Nous avons donc rédigé des amendements afin de redéfinir cet objectif à l’horizon 2040, et en conséquence de fixer un premier palier de réduction ambitieux dans l’optique de sa réalisation.
Le secteur aérien et l’extension des aéroports
Contre les extensions d’aéroports, le projet de loi est particulièrement lacunaire.
Aux côtés de Greenpeace et du Réseau Action Climat, nous avons co-signé un amendement visant à interdire les projets de construction de nouveaux aérodromes et d’extension de ceux déjà existants, à l’exception des projets ayant pour motif des raisons de sécurité, de défense nationale ou de mise aux normes réglementaires. Cet article reprend la proposition de la Convention Citoyenne visant à limiter la croissance du trafic aérien.
Le champ d’application du projet de loi actuel ne concernerait pas les dix plus grands projets d’extension d’aéroports recensés par le Réseau Action Climat. Dans l’optique de réduction des émissions de gaz à effet de serre du secteur, ces projets d’aménagement, justifiés par l’évolution prévisionnelle du trafic aérien à moyen terme, ne sont pas soutenables et vont à contre-sens des préoccupations citoyennes et des projections de trafic en période de crise sanitaire.
Notre amendement est en cohérence avec les dernières annonces du Gouvernement concernant l’abandon du projet d’extension de l’aéroport de Roissy et l’incompatibilité de l’extension des aéroports avec l’atteinte des objectifs climatiques de la France. De son côté, la Banque Européenne d’Investissement, dans le cadre de l’élaboration de sa nouvelle politique relative aux transports, a acté en 2020 la fin de son soutien aux différents projets d’extension d’aéroports en Europe.
Enfin, limiter ces projets d’extension très coûteux permettra de mettre en place et de développer des projets qui iront dans le sens de la réduction des émissions de gaz à effet de serre du secteur : intermodalité avec le transport ferroviaire, infrastructures pour l’avitaillement en carburants alternatifs.

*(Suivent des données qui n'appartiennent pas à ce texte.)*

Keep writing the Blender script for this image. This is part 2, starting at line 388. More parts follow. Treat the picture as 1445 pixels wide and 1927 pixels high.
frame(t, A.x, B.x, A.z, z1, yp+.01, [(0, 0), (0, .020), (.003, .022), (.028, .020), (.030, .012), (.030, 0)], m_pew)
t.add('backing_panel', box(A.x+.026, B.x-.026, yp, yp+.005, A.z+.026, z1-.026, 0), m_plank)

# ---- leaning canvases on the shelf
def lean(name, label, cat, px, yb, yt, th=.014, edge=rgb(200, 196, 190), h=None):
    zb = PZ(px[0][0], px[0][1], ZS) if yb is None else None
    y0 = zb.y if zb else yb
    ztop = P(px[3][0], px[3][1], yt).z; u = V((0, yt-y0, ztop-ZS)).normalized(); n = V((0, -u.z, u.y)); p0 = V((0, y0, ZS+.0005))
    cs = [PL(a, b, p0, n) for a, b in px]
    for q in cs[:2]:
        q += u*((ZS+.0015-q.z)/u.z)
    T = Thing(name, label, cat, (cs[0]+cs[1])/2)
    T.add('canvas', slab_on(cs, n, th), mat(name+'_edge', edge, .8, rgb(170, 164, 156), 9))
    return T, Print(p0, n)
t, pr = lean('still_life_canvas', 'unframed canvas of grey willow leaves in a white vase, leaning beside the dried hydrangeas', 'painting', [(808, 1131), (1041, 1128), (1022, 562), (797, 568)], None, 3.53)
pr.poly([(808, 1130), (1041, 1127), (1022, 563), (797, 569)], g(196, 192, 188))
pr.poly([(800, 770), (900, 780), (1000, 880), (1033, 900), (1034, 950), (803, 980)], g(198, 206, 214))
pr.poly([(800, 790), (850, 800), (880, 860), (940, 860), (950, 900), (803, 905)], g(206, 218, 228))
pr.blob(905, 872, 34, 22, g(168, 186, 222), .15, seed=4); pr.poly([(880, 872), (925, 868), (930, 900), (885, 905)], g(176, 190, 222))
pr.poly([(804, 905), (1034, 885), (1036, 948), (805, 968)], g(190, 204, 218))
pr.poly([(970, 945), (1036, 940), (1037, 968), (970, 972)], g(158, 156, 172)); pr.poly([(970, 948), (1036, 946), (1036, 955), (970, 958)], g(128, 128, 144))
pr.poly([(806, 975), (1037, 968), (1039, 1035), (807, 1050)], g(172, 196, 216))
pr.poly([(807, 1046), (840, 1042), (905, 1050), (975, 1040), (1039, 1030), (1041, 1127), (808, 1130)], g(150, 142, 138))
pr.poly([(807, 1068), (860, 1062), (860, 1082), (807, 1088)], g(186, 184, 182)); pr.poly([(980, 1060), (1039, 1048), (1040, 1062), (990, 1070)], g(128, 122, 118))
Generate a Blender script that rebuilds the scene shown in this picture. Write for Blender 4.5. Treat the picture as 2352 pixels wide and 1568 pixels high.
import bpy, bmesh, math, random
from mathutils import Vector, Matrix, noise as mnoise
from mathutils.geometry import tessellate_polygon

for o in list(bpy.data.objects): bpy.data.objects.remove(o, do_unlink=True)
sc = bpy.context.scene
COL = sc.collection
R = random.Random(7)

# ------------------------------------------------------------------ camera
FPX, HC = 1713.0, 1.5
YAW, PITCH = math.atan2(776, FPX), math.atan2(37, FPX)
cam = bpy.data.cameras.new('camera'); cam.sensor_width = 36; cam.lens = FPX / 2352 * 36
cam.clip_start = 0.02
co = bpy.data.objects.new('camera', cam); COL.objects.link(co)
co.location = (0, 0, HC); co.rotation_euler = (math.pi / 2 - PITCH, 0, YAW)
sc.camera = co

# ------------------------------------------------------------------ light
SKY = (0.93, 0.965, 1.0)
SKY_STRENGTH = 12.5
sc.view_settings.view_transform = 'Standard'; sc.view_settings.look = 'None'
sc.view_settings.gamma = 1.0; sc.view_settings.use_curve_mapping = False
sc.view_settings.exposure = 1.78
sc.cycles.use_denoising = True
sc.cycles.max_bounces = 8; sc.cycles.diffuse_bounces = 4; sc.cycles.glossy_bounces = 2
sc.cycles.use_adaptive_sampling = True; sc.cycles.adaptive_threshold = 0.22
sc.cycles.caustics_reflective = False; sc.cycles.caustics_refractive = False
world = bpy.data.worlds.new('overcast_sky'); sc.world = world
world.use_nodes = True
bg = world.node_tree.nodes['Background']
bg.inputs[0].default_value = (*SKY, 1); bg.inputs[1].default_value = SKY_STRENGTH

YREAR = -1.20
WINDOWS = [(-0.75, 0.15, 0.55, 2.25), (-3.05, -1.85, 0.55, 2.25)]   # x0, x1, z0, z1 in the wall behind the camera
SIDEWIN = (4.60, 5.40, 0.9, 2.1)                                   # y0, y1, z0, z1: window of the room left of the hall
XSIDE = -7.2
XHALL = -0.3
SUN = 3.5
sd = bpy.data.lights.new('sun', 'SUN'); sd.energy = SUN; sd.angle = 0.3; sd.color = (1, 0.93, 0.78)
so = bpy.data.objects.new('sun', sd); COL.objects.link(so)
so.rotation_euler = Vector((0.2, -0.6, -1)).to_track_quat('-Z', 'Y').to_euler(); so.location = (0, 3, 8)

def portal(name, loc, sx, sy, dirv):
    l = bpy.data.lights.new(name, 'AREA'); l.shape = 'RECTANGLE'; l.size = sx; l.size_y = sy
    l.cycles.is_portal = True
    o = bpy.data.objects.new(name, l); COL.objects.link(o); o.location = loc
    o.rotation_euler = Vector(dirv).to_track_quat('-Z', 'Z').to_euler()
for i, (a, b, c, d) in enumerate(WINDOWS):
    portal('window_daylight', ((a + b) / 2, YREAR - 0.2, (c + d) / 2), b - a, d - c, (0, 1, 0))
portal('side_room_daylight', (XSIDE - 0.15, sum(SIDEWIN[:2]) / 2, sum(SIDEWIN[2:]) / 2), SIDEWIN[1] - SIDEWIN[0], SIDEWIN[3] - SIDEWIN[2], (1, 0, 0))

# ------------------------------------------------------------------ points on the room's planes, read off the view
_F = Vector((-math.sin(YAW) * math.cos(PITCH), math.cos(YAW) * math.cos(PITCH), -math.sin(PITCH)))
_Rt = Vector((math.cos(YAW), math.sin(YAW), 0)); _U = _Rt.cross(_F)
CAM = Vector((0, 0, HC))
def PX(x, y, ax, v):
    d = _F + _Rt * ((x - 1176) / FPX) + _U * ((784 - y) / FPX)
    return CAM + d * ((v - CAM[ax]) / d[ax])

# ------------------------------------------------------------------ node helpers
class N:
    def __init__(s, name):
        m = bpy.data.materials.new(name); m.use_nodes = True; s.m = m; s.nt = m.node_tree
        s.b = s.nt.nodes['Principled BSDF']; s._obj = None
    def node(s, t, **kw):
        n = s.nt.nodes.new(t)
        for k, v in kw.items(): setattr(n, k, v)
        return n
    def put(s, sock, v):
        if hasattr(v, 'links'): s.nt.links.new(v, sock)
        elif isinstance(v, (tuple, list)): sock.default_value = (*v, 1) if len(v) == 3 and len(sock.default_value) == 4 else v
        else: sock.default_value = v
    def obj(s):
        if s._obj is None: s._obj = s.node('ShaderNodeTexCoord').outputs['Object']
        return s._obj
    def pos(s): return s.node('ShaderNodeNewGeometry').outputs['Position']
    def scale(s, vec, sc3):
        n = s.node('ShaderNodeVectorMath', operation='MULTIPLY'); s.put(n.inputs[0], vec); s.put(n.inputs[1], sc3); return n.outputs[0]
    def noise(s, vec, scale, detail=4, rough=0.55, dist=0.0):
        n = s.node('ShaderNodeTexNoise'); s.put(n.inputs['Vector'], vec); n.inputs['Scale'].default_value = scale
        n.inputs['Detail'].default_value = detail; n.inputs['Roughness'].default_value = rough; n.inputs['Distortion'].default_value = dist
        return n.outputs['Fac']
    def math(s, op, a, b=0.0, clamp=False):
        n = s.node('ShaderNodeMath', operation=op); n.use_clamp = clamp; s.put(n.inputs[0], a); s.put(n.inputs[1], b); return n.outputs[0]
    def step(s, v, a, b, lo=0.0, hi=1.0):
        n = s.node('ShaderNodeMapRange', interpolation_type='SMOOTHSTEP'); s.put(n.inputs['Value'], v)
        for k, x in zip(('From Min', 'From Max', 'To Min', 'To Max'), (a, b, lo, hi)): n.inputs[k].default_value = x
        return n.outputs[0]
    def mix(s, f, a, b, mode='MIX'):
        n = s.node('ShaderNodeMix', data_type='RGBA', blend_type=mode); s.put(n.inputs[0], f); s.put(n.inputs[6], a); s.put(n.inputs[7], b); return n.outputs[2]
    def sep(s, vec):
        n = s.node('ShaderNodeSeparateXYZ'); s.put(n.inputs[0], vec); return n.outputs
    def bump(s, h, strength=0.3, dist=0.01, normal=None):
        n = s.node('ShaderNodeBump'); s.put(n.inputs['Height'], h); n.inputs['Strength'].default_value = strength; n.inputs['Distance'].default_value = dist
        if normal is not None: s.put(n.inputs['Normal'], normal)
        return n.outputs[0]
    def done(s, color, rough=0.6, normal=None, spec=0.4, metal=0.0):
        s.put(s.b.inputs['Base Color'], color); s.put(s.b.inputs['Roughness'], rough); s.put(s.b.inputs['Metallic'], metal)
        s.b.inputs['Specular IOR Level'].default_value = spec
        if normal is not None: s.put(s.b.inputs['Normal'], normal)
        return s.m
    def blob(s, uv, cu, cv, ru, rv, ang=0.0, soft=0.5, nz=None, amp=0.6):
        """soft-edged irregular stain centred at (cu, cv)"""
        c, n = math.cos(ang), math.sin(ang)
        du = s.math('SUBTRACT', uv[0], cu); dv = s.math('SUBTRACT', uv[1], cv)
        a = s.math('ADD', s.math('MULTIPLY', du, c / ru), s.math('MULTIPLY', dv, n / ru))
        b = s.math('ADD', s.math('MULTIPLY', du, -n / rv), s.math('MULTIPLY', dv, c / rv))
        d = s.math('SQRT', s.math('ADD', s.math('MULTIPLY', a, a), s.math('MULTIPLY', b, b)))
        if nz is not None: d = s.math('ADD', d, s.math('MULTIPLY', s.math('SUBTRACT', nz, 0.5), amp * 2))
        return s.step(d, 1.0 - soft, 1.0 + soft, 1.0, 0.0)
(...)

Il est essentiel de mettre fin aux projets d’extensions en cours et d’amorcer la réduction du trafic aérien.
Réforme de la constitution
Réforme constitutionnelle : Les députés ont adopté le projet de loi constitutionnelle complétant l’article 1er de la Constitution et relatif à la préservation de l’environnement.
Si l’absence d’amendements qui auraient pu réduire la portée de cette réforme est une bonne nouvelle, l’occasion d’instaurer une véritable République écologique est encore manquée, faute d’inscrire le principe de non-régression et les limites planétaires à l’article 1er. Nous resterons mobilisés pour une réforme constitutionnelle à la hauteur des enjeux lors des débats à venir au Sénat qui débuteront le 10 mai.
Et maintenant ?
Les débats à l’Assemblée Nationale se sont avérés très décevants. La loi n’est ni à la hauteur de l’urgence climatique ni conforme aux propositions de la Convention Citoyenne pour le Climat. En mai, c’est le Sénat qui va à son tour examiner le projet de loi.
Notre Affaire à Tous reste mobilisée et vous invite à marcher le 9 mai pour rompre avec un gouvernement qui refuse de faire face à l’urgence écologique et nous unir face aux défis climatiques et sociaux qui nous attendent.